Gmail import broke for about 2 hours today.
Today, our Gmail OAuth2 integration broke shortly after 2pm PDT. We deployed a fix by 4:10pm. Here’s what happened.
Firstly, here’s a short background. After a user grants consent to their contacts, all OAuth2 providers require us to send credentials to identify our server in order to obtain an access_token
. The access_token is used for subsequent calls to the providers’ contacts APIs. The OAuth2 standard permits sending these credentials as parameters in the body of the request or as a standard Basic Auth header. It turns out that most providers support both ways and don’t care which way we send the authorization. But there are a few that are picky: Yahoo wants only Basic Authorization in the header but AOL and Facebook want the parameters sent with the body of the request.

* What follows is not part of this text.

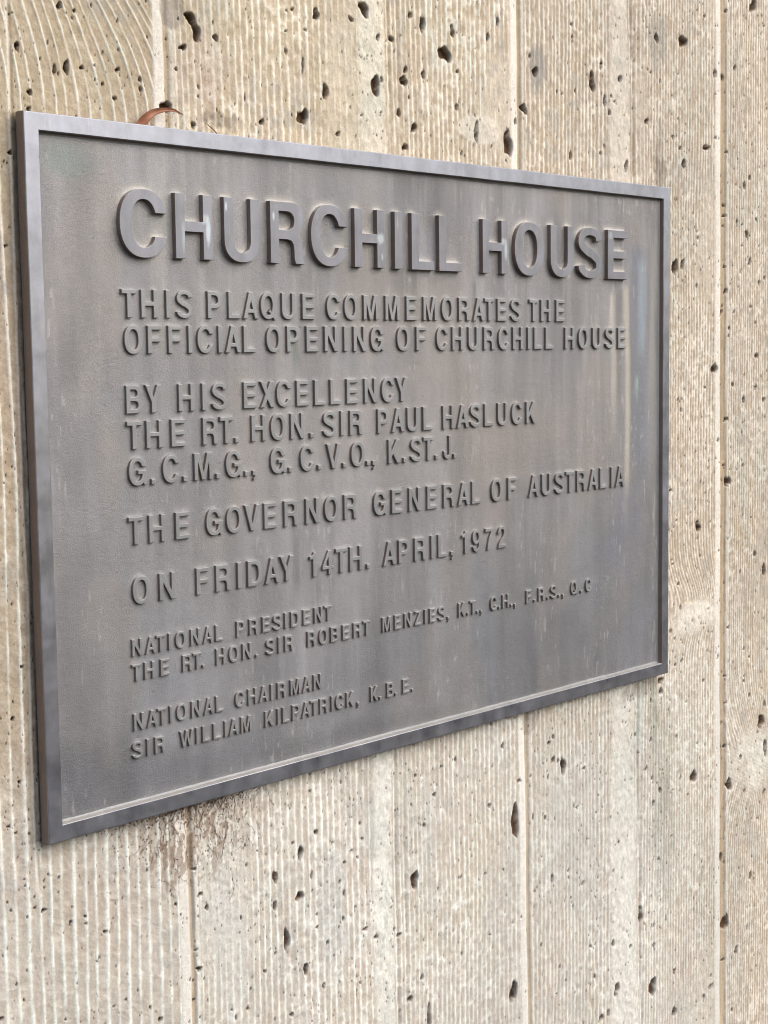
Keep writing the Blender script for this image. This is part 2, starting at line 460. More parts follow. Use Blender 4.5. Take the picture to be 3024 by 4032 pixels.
# ------------------------------------------------------------------ the plaque
W2, H2, BD, DEP = 0.34595, 0.225, 0.01076, 0.0042
HEAD = [('C', -0.2771, -0.2393), ('H', -0.2322, -0.2006), ('U', -0.1905, -0.1586), ('R', -0.1486, -0.1164), ('C', -0.1098, -0.0729), ('H', -0.0659, -0.0342), ('I', -0.0231, -0.015), ('L', -0.0044, 0.0211), ('L', 0.0268, 0.0536), ('H', 0.079, 0.1106), ('O', 0.1196, 0.1583), ('U', 0.1672, 0.1988), ('S', 0.2054, 0.2408), ('E', 0.2487, 0.2781)]
WORDS = [(0, 'THIS', -0.2757, -0.2179), (0, 'PLAQUE', -0.2047, -0.1058), (0, 'COMMEMORATES', -0.0932, 0.1303), (0, 'THE', 0.1413, 0.1891), (1, 'OFFICIAL', -0.2745, -0.1627), (1, 'OPENING', -0.1523, -0.034), (1, 'OF', -0.0196, 0.0131), (1, 'CHURCHILL', 0.0253, 0.1735), (1, 'HOUSE', 0.1899, 0.279), (2, 'BY', -0.2744, -0.2457), (2, 'HIS', -0.2315, -0.1895), (2, 'EXCELLENCY', -0.1745, -0.008), (3, 'THE', -0.2745, -0.2267), (3, 'RT.', -0.2115, -0.1796), (3, 'HON.', -0.168, -0.1085), (3, 'SIR', -0.0988, -0.0579), (3, 'PAUL', -0.042, 0.0196), (3, 'HASLUCK', 0.0319, 0.1501), (4, 'G.', -0.274, -0.2524), (4, 'C.', -0.2463, -0.2257), (4, 'M.', -0.2196, -0.1972), (4, 'G.,', -0.1919, -0.1642), (4, 'G.', -0.1508, -0.1299), (4, 'C.', -0.1221, -0.1013), (4, 'V.', -0.0955, -0.0757), (4, 'O.,', -0.0706, -0.0446), (4, 'K.', -0.0307, -0.0105), (4, 'ST.', -0.0056, 0.0261), (4, 'J.', 0.0325, 0.0476), (5, 'THE', -0.2754, -0.2251), (5, 'GOVERNOR', -0.2105, -0.0651), (5, 'GENERAL', -0.0474, 0.077), (5, 'OF', 0.0906, 0.1232), (5, 'AUSTRALIA', 0.1396, 0.2783), (6, 'ON', -0.2738, -0.2385), (6, 'FRIDAY', -0.2203, -0.1304), (6, '14TH.', -0.1146, -0.0521), (6, 'APRIL,', -0.0376, 0.0434), (6, '1972', 0.0536, 0.1092), (7, 'NATIONAL', -0.2753, -0.1978), (7, 'PRESIDENT', -0.1854, -0.0932), (8, 'THE', -0.2757, -0.2452), (8, 'RT.', -0.2338, -0.2145), (8, 'HON.', -0.2044, -0.1659), (8, 'SIR', -0.1584, -0.1319), (8, 'ROBERT', -0.1181, -0.0528), (8, 'MENZIES,', -0.0395, 0.0376), (8, 'K.T.,', 0.0489, 0.0784), (8, 'C.H.,', 0.0889, 0.1221), (8, 'F.R.S.,', 0.1359, 0.1882), (8, 'Q.C', 0.1981, 0.2281), (9, 'NATIONAL', -0.2756, -0.1989), (9, 'CHAIRMAN', -0.1881, -0.1046), (10, 'SIR', -0.2774, -0.2504), (10, 'WILLIAM', -0.2377, -0.1736), (10, 'KILPATRICK,', -0.1608, -0.0656), (10, 'K.', -0.0533, -0.0415), (10, 'B.', -0.0354, -0.0241), (10, 'E.', -0.0176, -0.0051)]
BASE = [.1028, .0798, .0415, .0184, -.0051, -.0434, -.0825, -.1166, -.1331, -.1658, -.1844]
CAPS = [.0180] * 7 + [.0112] * 4
TOPY = [.0021] * 7 + [.0024] * 4
LETTERS = []                               # char, x0, base z, cap, x scale, top y, kind
for ch, x0, x1 in HEAD:
    LETTERS.append((ch, x0, .1415 - (x0 + .23) * .0025, .0423, (x1 - x0) / (GL[ch][1] * .0423), 0.00005, 0))
TRK = []
for li, t, x0, x1 in WORDS:
    t = t.replace('C', 'c')
    cap = CAPS[li]
    k = 0.97
    if t in ('THE', 'OF', 'BY') : k = 0.97
    nat = sum(GL[c_][1] for c_ in t) * cap * k
    gaps = [(SIDE[a] + SIDE[b_]) * cap * k for a, b_ in zip(t, t[1:])]
    tot = nat + sum(gaps)
    ext = x1 - x0
    if len(gaps) == 0:
        k2 = ext / nat; gs = []
    else:
        # share the difference between letter width and spacing
        r = ext / tot
        k2 = min(1.06, max(0.86, r ** 0.55))
        rest = ext - nat * k2
        gs = [g * rest / sum(gaps) for g in gaps]
        if rest / sum(gaps) < .35:
            k2 = (ext - .35 * sum(gaps)) / nat; gs = [g * .35 for g in gaps]
    TRK.append((t, round(k2, 2), round(sum(gs) / max(sum(gaps), 1e-9), 2)))
    x = x0
    for i, ch in enumerate(t):
        LETTERS.append((ch, x, BASE[li], cap, k * k2, TOPY[li], 1 if li < 7 else 2))
        x += GL[ch][1] * cap * k * k2 + (gs[i] if i < len(gs) else 0)

plaque = empty('bronze_plaque', (0, 0, ZC), 'grey weathered bronze plaque with raised lettering and a plain raised border fixed to the wall', 'plaque')

# frame: a ring of mitred profiles
prof = [(0.0008, .0088), (0.0, .0080), (0.0, .0006), (.0002, .0002), (.0006, 0.0), (BD - .0004, 0.0), (BD - .0001, .0002),
        (BD + .0001, .0006), (BD + .0005, .0030), (BD + .0008, .0037), (BD + .0018, .0041), (BD + .0040, .0050)]
NS = 44
verts = []; faces = []
def ringpts(o, y, i):
    c4 = [(-W2 + o, -H2 + o), (W2 - o, -H2 + o), (W2 - o, H2 - o), (-W2 + o, H2 - o)]
    pts = []
    for k in range(4):
        a = c4[k]; b_ = c4[(k + 1) % 4]
        for s_ in range(NS):
            t = s_ / NS
            x = a[0] + (b_[0] - a[0]) * t; z = a[1] + (b_[1] - a[1]) * t
            wv = (float(vn(np.array(x * 40 + k * 7.0), np.array(z * 40 + 3.0 * k), 5)) - .5) * .00025 if s_ else 0
            if i >= 6 and s_:
                wv *= 1.6
            pts.append((x + (wv if k in (1, 3) else 0), y, z + (wv if k in (0, 2) else 0)))
    return pts
n = NS * 4
prof = prof[:5] + [prof[4], prof[5]] + prof[5:]     # doubled rings keep the flat front crisp
for i, (o_, y) in enumerate(prof):
    verts += ringpts(o_, y, 5 if i < 8 else 7)
for r in [q_ for q_ in range(len(prof) - 1) if q_ not in (4, 6)]:
    for i in range(n):
        j = (i + 1) % n
        faces.append((r * n + i, r * n + j, (r + 1) * n + j, (r + 1) * n + i))
me = bpy.data.meshes.new('frame')
me.from_pydata(verts, [], faces)
for m in (mat_face, mat_side, mat_dust, mat_small):
    me.materials.append(m)
me.update()
for p in me.polygons:
    r = p.index // n; r = r + (1 if r > 3 else 0) + (1 if r > 4 else 0)
    side = (p.index % n) // NS             # 0 bottom 1 right 2 top 3 left
    if r in (0, 1):
        p.material_index = 1
    if r >= 8 and side == 0:
        p.material_index = 2
    if r >= 9:
        p.material_index = 2 if side == 0 else 1
    if r >= 11:
        p.material_index = 3
    p.use_smooth = r != 5
me.set_sharp_from_angle(angle=rad(30))
frame = link('frame', me, plaque)

# back plate behind the field (closes the casting)
bm_v = [(-W2 + .004, .0086, -H2 + .004), (W2 - .004, .0086, -H2 + .004), (W2 - .004, .0086, H2 - .004), (-W2 + .004, .0086, H2 - .004)]
me = bpy.data.meshes.new('back'); me.from_pydata(bm_v, [], [(0, 1, 2, 3)]); me.materials.append(mat_side)
link('back', me, plaque)

# field with soft fillets round the feet of the letters
GX = .0008
xs = np.arange(-W2 + BD + .0008, W2 - BD - .0008 + GX / 2, GX); zs = np.arange(-H2 + BD + .0008, H2 - BD - .0008 + GX / 2, GX)
FX, FZ = np.meshgrid(xs, zs, indexing='ij')
mask = np.zeros(FX.shape); mbig = np.zeros(FX.shape)
for ch, x0, zb, cap, sx, ty, kind in LETTERS:
    loops, w = GL[ch]
    i0, i1 = np.searchsorted(xs, [x0 - .002, x0 + w * cap * sx + .002]); j0, j1 = np.searchsorted(zs, [zb - cap * .25, zb + cap * 1.05])
    px = FX[i0:i1, j0:j1]; pz = FZ[i0:i1, j0:j1]
    ins = np.zeros(px.shape, bool)
    for l in loops:
        L = [(x0 + x * cap * sx, zb + y * cap) for x, y in l]
        for a, b_ in zip(L, L[1:] + L[:1]):
            if a[1] == b_[1]:
                continue
            cnd = (a[1] > pz) != (b_[1] > pz)
            ins ^= cnd & (px < (b_[0] - a[0]) * (pz - a[1]) / (b_[1] - a[1]) + a[0])
    mask[i0:i1, j0:j1] = np.maximum(mask[i0:i1, j0:j1], ins * (DEP - ty))
    if kind == 0:
        mbig[i0:i1, j0:j1] = np.maximum(mbig[i0:i1, j0:j1], ins)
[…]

We manage many OAuth2 providers through the same library of code and so from an engineering standpoint, the more general we can be with our treatment, the better. So we originally sent it both ways. And during our development and testing, we found that this worked quite nicely and produced the simplest code.
Well, that was working just fine until 2pm today when Gmail unexpectedly started to return this error.
OAuth 2 parameters can only have a single value: client_secret
Our monitoring systems alerted us to the issue. I was able to reproduce it locally and confirm my suspicion: suddenly Google’s OAuth2 service decided that it is OK to send the data as a Basic Auth header or as parameters in the body of the request, but not both ways. The fix was deployed shortly after.
This was an embarrassing bug, but we caught it quickly and updated our system immediately to resolve it. And I want to be open and clear about why it happened and what we did to resolve it.